Extract the lines that hold the string "from".

- **Provided data**:
******************************

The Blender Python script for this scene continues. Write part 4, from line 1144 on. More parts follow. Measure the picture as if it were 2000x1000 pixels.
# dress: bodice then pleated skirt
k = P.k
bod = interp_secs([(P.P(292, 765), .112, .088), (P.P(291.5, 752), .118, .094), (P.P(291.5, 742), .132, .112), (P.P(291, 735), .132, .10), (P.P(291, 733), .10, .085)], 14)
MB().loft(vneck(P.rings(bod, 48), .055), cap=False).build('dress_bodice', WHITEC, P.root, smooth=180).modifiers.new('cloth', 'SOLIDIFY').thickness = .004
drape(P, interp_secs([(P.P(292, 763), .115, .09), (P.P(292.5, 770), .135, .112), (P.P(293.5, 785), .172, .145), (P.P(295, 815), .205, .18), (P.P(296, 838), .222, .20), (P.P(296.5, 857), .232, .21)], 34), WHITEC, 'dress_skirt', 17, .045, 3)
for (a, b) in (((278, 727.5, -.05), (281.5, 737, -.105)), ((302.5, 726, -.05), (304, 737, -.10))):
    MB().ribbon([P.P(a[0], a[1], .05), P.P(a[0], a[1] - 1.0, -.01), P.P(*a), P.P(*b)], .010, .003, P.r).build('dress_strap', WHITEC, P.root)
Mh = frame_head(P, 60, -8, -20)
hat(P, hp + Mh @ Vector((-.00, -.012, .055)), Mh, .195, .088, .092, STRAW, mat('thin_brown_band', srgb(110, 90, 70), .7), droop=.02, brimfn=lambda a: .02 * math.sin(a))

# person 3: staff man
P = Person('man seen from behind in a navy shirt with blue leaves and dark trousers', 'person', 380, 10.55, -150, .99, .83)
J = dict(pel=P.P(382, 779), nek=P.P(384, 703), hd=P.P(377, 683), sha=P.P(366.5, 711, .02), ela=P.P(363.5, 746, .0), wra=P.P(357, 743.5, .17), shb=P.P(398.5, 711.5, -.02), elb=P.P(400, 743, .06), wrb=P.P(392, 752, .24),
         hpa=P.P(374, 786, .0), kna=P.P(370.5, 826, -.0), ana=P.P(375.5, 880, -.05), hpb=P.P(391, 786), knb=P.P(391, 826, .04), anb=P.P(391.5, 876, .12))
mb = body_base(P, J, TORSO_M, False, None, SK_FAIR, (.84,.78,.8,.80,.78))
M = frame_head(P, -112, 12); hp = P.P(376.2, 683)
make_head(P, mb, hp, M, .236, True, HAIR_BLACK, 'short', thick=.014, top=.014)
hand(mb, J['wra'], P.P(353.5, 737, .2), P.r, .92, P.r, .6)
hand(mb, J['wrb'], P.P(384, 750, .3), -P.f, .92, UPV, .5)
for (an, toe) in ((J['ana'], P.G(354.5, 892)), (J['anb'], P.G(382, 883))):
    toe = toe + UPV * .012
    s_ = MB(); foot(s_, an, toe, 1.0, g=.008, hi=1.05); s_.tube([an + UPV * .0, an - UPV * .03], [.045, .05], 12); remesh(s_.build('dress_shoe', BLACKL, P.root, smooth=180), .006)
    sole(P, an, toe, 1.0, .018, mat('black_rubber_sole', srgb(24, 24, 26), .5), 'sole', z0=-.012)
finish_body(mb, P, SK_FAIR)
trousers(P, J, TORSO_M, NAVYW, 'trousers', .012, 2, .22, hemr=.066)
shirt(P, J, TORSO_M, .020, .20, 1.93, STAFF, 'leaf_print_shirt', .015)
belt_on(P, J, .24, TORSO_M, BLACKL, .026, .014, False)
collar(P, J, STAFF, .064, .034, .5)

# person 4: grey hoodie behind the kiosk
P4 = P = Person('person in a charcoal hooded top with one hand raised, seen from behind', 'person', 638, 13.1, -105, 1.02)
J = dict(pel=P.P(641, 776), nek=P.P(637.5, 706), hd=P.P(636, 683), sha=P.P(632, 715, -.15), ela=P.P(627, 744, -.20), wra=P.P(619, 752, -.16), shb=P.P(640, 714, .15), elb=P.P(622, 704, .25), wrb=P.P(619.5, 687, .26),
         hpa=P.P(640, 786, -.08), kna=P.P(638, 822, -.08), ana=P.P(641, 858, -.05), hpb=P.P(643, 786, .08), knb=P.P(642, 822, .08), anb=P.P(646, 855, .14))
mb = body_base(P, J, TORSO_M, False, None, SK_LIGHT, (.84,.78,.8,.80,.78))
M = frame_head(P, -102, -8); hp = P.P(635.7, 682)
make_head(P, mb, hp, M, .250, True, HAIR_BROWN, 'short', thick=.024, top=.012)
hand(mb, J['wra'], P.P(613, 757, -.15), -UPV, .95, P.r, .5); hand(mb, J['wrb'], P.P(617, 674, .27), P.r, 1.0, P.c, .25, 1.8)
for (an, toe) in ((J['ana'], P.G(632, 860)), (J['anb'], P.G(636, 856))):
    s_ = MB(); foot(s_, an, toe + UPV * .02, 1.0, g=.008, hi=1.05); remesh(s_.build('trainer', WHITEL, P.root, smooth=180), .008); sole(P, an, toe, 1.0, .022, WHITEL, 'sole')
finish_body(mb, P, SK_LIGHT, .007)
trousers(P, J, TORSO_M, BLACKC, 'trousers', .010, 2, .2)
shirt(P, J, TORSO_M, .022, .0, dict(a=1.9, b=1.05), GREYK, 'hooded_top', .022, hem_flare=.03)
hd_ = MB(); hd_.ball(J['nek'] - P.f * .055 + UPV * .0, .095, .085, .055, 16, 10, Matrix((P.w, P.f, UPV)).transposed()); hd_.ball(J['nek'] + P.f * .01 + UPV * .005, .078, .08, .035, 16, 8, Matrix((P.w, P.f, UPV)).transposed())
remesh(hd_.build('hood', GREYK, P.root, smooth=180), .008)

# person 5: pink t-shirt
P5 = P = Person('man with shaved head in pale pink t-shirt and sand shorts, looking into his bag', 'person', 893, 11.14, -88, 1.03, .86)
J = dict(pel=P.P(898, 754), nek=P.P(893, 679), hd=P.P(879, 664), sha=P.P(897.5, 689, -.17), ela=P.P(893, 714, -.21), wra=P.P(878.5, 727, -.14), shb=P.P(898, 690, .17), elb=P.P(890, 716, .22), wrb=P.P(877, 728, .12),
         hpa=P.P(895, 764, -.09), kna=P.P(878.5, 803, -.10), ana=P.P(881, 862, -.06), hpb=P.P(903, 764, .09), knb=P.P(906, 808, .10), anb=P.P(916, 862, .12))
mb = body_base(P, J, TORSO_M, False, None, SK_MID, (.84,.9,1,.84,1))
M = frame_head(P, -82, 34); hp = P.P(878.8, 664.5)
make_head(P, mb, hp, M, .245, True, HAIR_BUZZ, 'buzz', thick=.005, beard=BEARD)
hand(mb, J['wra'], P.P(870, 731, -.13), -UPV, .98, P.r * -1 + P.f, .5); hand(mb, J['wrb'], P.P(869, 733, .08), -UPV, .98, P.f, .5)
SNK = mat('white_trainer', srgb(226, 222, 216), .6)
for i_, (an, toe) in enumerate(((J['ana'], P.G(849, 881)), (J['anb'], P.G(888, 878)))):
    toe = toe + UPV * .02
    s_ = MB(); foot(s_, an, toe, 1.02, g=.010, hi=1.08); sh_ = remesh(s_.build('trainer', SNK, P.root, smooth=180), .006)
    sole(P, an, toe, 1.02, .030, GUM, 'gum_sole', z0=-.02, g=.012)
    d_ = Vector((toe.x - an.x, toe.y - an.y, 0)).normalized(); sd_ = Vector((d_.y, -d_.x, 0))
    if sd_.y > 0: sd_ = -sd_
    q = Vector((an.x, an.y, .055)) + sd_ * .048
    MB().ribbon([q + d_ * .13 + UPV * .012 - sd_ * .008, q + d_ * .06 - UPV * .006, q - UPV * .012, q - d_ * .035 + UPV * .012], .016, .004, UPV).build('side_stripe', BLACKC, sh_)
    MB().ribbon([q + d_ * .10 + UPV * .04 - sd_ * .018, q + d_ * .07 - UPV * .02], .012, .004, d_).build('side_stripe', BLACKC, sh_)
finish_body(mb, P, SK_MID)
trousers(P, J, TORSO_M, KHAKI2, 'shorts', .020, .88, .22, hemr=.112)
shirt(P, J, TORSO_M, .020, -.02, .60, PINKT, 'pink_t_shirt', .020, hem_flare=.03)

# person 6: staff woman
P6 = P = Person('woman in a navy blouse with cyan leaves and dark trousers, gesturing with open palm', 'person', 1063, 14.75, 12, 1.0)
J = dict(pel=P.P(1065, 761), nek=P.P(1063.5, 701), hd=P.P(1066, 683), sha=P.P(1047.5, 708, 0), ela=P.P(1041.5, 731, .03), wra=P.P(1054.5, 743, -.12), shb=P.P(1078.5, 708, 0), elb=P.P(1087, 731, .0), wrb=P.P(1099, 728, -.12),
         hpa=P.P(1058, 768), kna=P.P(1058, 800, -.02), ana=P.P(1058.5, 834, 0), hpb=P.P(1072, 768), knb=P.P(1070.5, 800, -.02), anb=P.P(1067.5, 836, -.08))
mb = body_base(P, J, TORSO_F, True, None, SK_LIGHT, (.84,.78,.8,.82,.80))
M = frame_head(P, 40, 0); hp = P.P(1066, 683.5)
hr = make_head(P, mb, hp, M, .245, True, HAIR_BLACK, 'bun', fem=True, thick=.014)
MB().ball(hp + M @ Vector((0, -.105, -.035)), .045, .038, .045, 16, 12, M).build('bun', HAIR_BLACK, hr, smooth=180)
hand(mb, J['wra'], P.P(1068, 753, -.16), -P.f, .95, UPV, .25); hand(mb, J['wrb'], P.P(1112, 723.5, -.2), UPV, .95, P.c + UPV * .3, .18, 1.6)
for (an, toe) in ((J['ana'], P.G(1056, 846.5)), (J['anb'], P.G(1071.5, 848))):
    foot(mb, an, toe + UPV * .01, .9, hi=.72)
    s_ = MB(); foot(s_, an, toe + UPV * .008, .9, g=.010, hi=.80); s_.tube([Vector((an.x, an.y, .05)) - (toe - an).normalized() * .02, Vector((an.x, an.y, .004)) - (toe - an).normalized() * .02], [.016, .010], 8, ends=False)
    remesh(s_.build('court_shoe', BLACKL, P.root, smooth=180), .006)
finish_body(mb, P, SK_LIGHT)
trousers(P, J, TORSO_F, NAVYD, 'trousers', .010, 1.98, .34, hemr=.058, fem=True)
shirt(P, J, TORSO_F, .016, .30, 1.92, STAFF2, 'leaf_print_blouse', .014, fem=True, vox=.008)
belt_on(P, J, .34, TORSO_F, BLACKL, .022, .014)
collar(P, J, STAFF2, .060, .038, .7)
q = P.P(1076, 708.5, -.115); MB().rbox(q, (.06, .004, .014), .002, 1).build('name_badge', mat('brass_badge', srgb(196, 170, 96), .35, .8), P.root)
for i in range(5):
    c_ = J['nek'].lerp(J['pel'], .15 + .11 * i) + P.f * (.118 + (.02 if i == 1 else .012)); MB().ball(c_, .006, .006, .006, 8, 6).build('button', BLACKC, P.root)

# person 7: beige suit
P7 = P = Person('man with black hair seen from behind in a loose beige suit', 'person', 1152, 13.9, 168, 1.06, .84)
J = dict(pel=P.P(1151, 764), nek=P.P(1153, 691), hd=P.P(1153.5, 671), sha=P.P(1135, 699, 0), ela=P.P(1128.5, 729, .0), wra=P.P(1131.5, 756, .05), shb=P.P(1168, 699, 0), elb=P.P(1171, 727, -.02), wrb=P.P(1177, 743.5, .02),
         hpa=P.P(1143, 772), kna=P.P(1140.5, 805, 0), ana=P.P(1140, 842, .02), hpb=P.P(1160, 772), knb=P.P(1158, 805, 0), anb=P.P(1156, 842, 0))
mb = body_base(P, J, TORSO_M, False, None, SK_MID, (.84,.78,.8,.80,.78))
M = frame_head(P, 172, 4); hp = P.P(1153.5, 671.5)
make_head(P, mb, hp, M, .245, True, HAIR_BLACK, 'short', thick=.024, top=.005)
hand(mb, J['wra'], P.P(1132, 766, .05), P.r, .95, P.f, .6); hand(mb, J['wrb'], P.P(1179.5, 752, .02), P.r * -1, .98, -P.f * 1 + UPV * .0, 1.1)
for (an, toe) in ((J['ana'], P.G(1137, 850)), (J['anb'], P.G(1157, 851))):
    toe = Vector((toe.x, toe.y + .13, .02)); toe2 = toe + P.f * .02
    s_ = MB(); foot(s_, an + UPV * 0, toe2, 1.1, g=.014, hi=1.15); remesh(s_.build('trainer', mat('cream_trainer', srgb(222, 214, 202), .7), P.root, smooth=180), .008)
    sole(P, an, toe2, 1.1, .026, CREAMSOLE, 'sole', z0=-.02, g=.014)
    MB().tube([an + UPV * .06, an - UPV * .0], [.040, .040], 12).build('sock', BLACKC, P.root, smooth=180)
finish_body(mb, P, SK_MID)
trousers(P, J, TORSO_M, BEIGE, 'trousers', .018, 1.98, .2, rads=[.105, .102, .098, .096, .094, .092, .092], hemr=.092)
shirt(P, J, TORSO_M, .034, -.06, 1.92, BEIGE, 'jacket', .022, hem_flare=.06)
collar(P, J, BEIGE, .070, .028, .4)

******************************

- **Result below**:
The Blender Python script for this scene continues. Write part 4, from line 1144 on. More parts follow. Measure the picture as if it were 2000x1000 pixels.
P = Person('man seen from behind in a navy shirt with blue leaves and dark trousers', 'person', 380, 10.55, -150, .99, .83)
P4 = P = Person('person in a charcoal hooded top with one hand raised, seen from behind', 'person', 638, 13.1, -105, 1.02)
P7 = P = Person('man with black hair seen from behind in a loose beige suit', 'person', 1152, 13.9, 168, 1.06, .84)